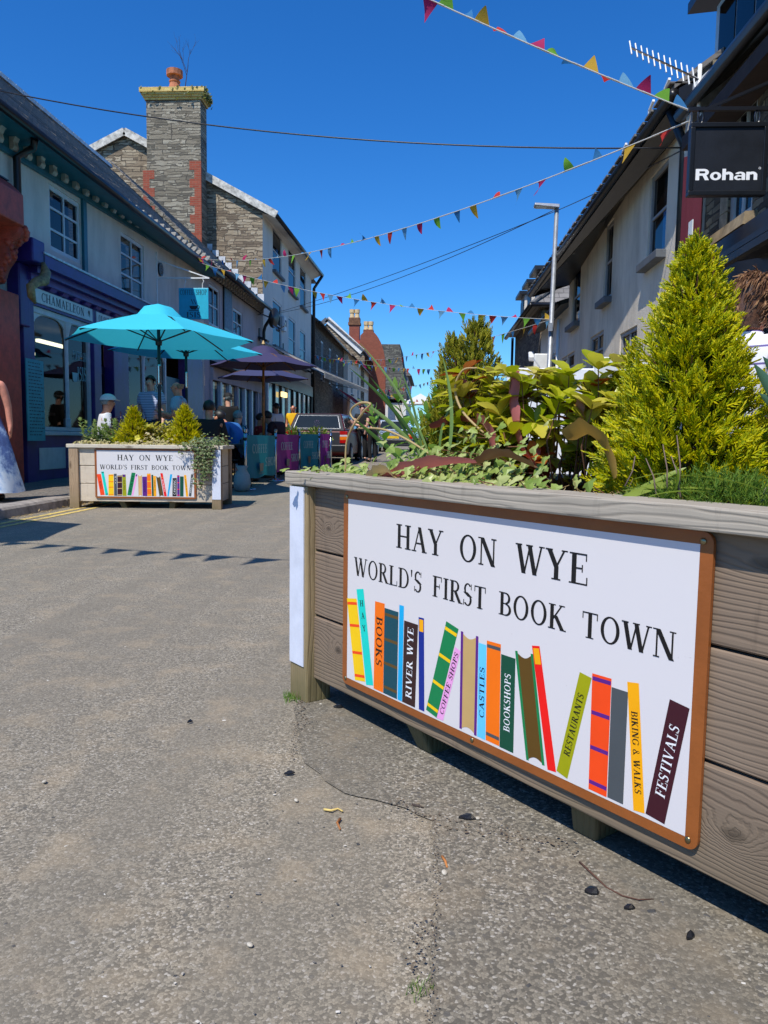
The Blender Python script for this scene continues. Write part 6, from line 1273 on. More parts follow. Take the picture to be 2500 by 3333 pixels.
LF = lambda x, y, z: FM_ @ V((x, y, z))
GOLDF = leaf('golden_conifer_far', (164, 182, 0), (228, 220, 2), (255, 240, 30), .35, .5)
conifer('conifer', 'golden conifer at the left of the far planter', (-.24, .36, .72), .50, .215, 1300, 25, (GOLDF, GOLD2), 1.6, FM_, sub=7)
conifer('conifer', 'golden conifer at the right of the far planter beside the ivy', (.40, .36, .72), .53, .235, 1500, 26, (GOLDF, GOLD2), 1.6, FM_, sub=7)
# ---- broad-leaved shrub
SHR = leaf('glossy_shrub_leaf', (128, 152, 14), (190, 194, 34), (232, 222, 90), .5, .25); SHR2 = leaf('bronze_shrub_leaf', (140, 52, 24), (176, 80, 34), (200, 120, 60), .35, .3); SHRD = leaf('dull_olive_leaf', (146, 146, 36), (184, 174, 58), (214, 200, 100), .3, .35)
def shrub(label, M, cx, cy, z0, hw, hd, h, n, ll, lw, seed, mats, name='broadleaf_shrub', cat='shrub', whorl=6):
    rr = random.Random(seed); r = thing(name, label, cat, M @ V((cx, cy, z0))); rot = M.to_3x3(); st = MB(); ms = [MB() for _ in mats]
    for i in range(n):
        e = V((rr.uniform(-1, 1)*hw, rr.uniform(-1, 1)*hd, h*((.58+.42*rr.random()**.7) if i % 3 else rr.uniform(.22, .55))*(1-.25*abs(rr.uniform(-1, 1))))); b = V((e.x*.78+rr.uniform(-.06, .06), e.y*.6, -.03)); mid = b.lerp(e, .55)+V((rr.uniform(-.03, .03), rr.uniform(-.03, .03), .03))
        b, mid, e = rot @ b, rot @ mid, rot @ e; st.tube([b, mid, e], [.003, .0025, .0015], 5); d = (e-mid).normalized(); kk = rr.choices(range(len(mats)), [8, 1, 3][:len(mats)])[0]
        for w_ in range(rr.randint(2, 3)):
            pz = e-d*w_*ll*.55
            for k in range(whorl if w_ == 0 else 3):
                a = 6.283*k/whorl+rr.uniform(-.4, .4); x_ = d.orthogonal().normalized(); y_ = d.cross(x_); o = x_*math.cos(a)+y_*math.sin(a); dd = (d*rr.uniform(.25, 1.0)+o*rr.uniform(.5, 1)).normalized()
                leafshape(ms[kk if rr.random() < .75 else 0], pz, dd, d*.8+V((0, 0, .5))-o*.2, ll*rr.uniform(.7, 1.15), lw*rr.uniform(.8, 1.1), rr.uniform(.05, .5))
    for m_, ma in zip(ms, mats): m_.build('leaves', ma, r, smooth=True)
    st.build('stems', M_TWIG, r, smooth=True); return r
shrub('broad-leaved shrub with glossy green and bronze leaves in the middle of the near planter', NM, -.27, .50, .72, .34, .14, .41, 112, .072, .0225, 3, [SHR, SHR2, SHRD])
FLSH = leaf('pale_olive_leaf', (150, 144, 56), (196, 182, 100), (230, 214, 160), .35, .4)
shrub('olive-leaved shrub between the two golden conifers in the far planter', FM_, .06, .42, .70, .26, .18, .34, 90, .08, .016, 13, [SHRD, FLSH, SHR], whorl=5)
# ---- sage-like plant at the left
SAGE = leaf('sage_leaf', (84, 134, 40), (118, 166, 60), (160, 196, 96), .35, .5); SAGEF = leaf('sage_leaf_pale', (96, 124, 52), (132, 156, 80), (172, 186, 112), .35, .5)
def leafy(label, M, pts, ll, lw, seed, mat, name='leafy_plant', lean=.12, cat='plant'):
    rr = random.Random(seed); r = thing(name, label, cat, M @ V(pts[0][:3])); o0 = V(pts[0][:3]); rot = M.to_3x3(); m = MB(); st = MB()
    for (x, y, z, h) in pts:
        b = V((x, y, z))-o0; tip = b+V((rr.uniform(-lean, lean), rr.uniform(-lean, lean), h)); P = [rot @ q for q in bez(b, b+V((0, 0, h*.4)), tip-V((0, 0, h*.3)), tip, 8)]; st.tube(P, [.005*(1-i/10) for i in range(9)], 5)
        for i in range(1, 9):
            for k in range(2):
                a = i*1.57+k*3.14+rr.uniform(-.4, .4); o = V((math.cos(a), math.sin(a), 0)); dd = (o+V((0, 0, .35+.9*i/8))).normalized(); f = 1.2-.6*i/8
                leafshape(m, P[i], dd, V((0, 0, 1))-o*.3, ll*f*rr.uniform(.8, 1.2), lw*f, rr.uniform(.1, .5))
        for k in range(3): a = k*2.1; leafshape(m, P[8], (V((math.cos(a)*.4, math.sin(a)*.4, 1))).normalized(), V((math.cos(a), math.sin(a), .2)), ll*.7, lw*.6, .1)
    m.build('leaves', mat, r, smooth=True); st.build('stems', leaf('green_stem', (96, 120, 50), (110, 130, 60), (120, 140, 70), .2), r); return r
rr = random.Random(31)
leafy('bushy green sage-like plant at the back left of the near planter', NM, [(-.80+rr.uniform(-.07, .08), .56+rr.uniform(-.1, .1), .71, rr.uniform(.20, .36)) for _ in range(13)], .075, .017, 31, SAGE)
leafy('grey-green leafy plant at the left end of the far planter', FM_, [(-.60+rr.uniform(-.16, .14), .36+rr.uniform(-.2, .2), .71, rr.uniform(.16, .34)) for _ in range(24)], .085, .02, 32, SAGEF)
# purple flower spikes behind it
m = MB(); st = MB(); fp = thing('flower', 'dark purple flower spikes rising behind the grey-green plant', 'flowers', LF(-.52, .55, .72))
for k in range(4):
    b = V((.05*k-.07, rr.uniform(-.05, .05), 0)); t_ = b+V((rr.uniform(-.05, .05), 0, rr.uniform(.38, .46))); st.tube([b, t_], .004, 4)
    for i in range(22): p = b.lerp(t_, rr.uniform(.66, 1.02)); leafshape(m, p, V((rr.uniform(-1, 1), rr.uniform(-1, 1), rr.uniform(-.6, .5))), V((0, 0, 1)), .035, .010, .4, 2)
m.build('petals', leaf('purple_petal', (50, 40, 84), (72, 58, 112), (100, 86, 140), .2), fp); st.build('stems', M_TWIG, fp)
yf = thing('flower', 'single yellow pansy in front of the olive shrub in the far planter', 'flower', LF(-.10, .06, .86)); m = MB()
for k in range(5): a = 6.283*k/5; leafshape(m, V((0, 0, 0)), V((math.cos(a), -.25, math.sin(a))), V((0, -1, 0)), .04, .022, .1, 3)
m.build('petals', leaf('yellow_petal', (240, 226, 60), (244, 232, 80), (250, 240, 110), .3), yf); m = MB(); m.tube([(0, .01, 0), (0, .02, -.14)], .003, 4); m.build('stem', SAGE, yf)
# ---- sword leaves (iris) at the left of the near planter
BLADE = leaf('sword_leaf', (106, 142, 76), (136, 168, 92), (170, 192, 112), .4, .4); BLADED = leaf('sword_leaf_dark', (48, 84, 30), (70, 110, 36), (104, 140, 48), .45, .4)
lp_ = lambda x, y, d: (lambda r, iv: r*((NEARC.xy+iv*d).dot(iv)/(r.xy.dot(iv)))+V((0, 0, H)))(ray(x, y), V((-math.sin(NA), math.cos(NA))))
IR = thing('iris', 'clump of grey-green sword leaves at the left of the near planter', 'iris', lp_(930, 1010, .30)); o0 = V(IR.location); m = MB(); m2 = MB()
def swl(mb_, px_, w, d0=.3, d1=.3, up=None):
    n = len(px_)-1; P = [lp_(x, y, d0+(d1-d0)*i/n)-o0 for i, (x, y) in enumerate(px_)]
    Q = P if n != 3 else bez(P[0], P[1], P[2], P[3], 12)
    if n == 2: Q = [P[0]*(1-t)**2+P[1]*2*t*(1-t)+P[2]*t*t for t in (i/10 for i in range(11))]
    blade(mb_, Q, w, up or V((.77, .63, .15)), .3)
swl(m, [(935, 1012), (900, 880), (778, 742)], .0065, .30, .34); swl(m, [(962, 1005), (990, 900), (955, 768)], .0078, .28, .30); swl(m, [(925, 1012), (880, 930), (770, 860)], .0085, .26, .24)
swl(m2, [(925, 1010), (885, 900), (755, 795)], .008, .34, .36); swl(m2, [(905, 1010), (870, 900), (800, 815)], .008, .36, .36); swl(m2, [(892, 1020), (830, 960), (752, 895)], .0075, .22, .2); swl(m, [(915, 1010), (905, 900), (866, 800)], .006, .33, .3); swl(m, [(955, 1010), (935, 930), (985, 860)], .0055, .35, .36)
m.build('leaves', BLADE, IR, smooth=True); m2.build('lower_leaves', BLADED, IR, smooth=True)
DRY = leaf('dry_straw_leaf', (196, 168, 110), (212, 186, 132), (170, 138, 84), .3, .6)
def dried(label, px_list, w, mat, name='dead_plant', cat='dead plant', taper=True, d=.2, tube=True):
    Q = []; P0 = lp_(*px_list[0][:2], d); pts = [lp_(x, y, px_list[i][2] if len(px_list[i]) > 2 else d)-P0 for i, (x, y, *_) in enumerate(px_list)]
    for i in range(len(pts)-1):
        a, b, c, e = pts[max(i-1, 0)], pts[i], pts[i+1], pts[min(i+2, len(pts)-1)]
        for k in range(6): t = k/6; Q.append(.5*((2*b)+(c-a)*t+(2*a-5*b+4*c-e)*t*t+(3*b-a-3*c+e)*t**3))
    Q.append(pts[-1]); m = MB(); n = len(Q)-1
    if tube: m.tube(Q, [w*(.55+.45*math.sin(math.pi*(.15+.8*i/n))) for i in range(n+1)], 6)
    else: blade(m, Q, w*1.45, V((.35, .3, .9)), .5, wprof=lambda t: (.30+.70*math.sin(math.pi*min(1, t*.9+.1)))*(1+.12*math.sin(t*23)+.08*math.sin(t*41)))
    o = m.build(name, mat, smooth=True); o.location = P0; tag(o, label, cat); return o
dried('curled straw-coloured dead stem looping over the left rim of the near planter', [(746, 1018), (748, 960), (760, 925), (785, 890), (800, 873), (780, 870), (762, 880), (757, 893), (764, 905), (775, 912)], .0036, DRY, d=.05)
dried('long dead straw stalk leaning left across the sword leaves', [(935, 985), (880, 950), (830, 928), (790, 925), (772, 926)], .0038, DRY, d=.22)
dried('pale arching dead stem in front of the slender conifer', [(1045, 935), (1000, 890), (983, 840), (1000, 800), (1030, 795)], .0042, DRY, d=.34)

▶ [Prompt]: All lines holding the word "planter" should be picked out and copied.

▶ [Response for this exercise]:
conifer('conifer', 'golden conifer at the left of the far planter', (-.24, .36, .72), .50, .215, 1300, 25, (GOLDF, GOLD2), 1.6, FM_, sub=7)
conifer('conifer', 'golden conifer at the right of the far planter beside the ivy', (.40, .36, .72), .53, .235, 1500, 26, (GOLDF, GOLD2), 1.6, FM_, sub=7)
shrub('broad-leaved shrub with glossy green and bronze leaves in the middle of the near planter', NM, -.27, .50, .72, .34, .14, .41, 112, .072, .0225, 3, [SHR, SHR2, SHRD])
shrub('olive-leaved shrub between the two golden conifers in the far planter', FM_, .06, .42, .70, .26, .18, .34, 90, .08, .016, 13, [SHRD, FLSH, SHR], whorl=5)
leafy('bushy green sage-like plant at the back left of the near planter', NM, [(-.80+rr.uniform(-.07, .08), .56+rr.uniform(-.1, .1), .71, rr.uniform(.20, .36)) for _ in range(13)], .075, .017, 31, SAGE)
leafy('grey-green leafy plant at the left end of the far planter', FM_, [(-.60+rr.uniform(-.16, .14), .36+rr.uniform(-.2, .2), .71, rr.uniform(.16, .34)) for _ in range(24)], .085, .02, 32, SAGEF)
yf = thing('flower', 'single yellow pansy in front of the olive shrub in the far planter', 'flower', LF(-.10, .06, .86)); m = MB()
# ---- sword leaves (iris) at the left of the near planter
IR = thing('iris', 'clump of grey-green sword leaves at the left of the near planter', 'iris', lp_(930, 1010, .30)); o0 = V(IR.location); m = MB(); m2 = MB()
dried('curled straw-coloured dead stem looping over the left rim of the near planter', [(746, 1018), (748, 960), (760, 925), (785, 890), (800, 873), (780, 870), (762, 880), (757, 893), (764, 905), (775, 912)], .0036, DRY, d=.05)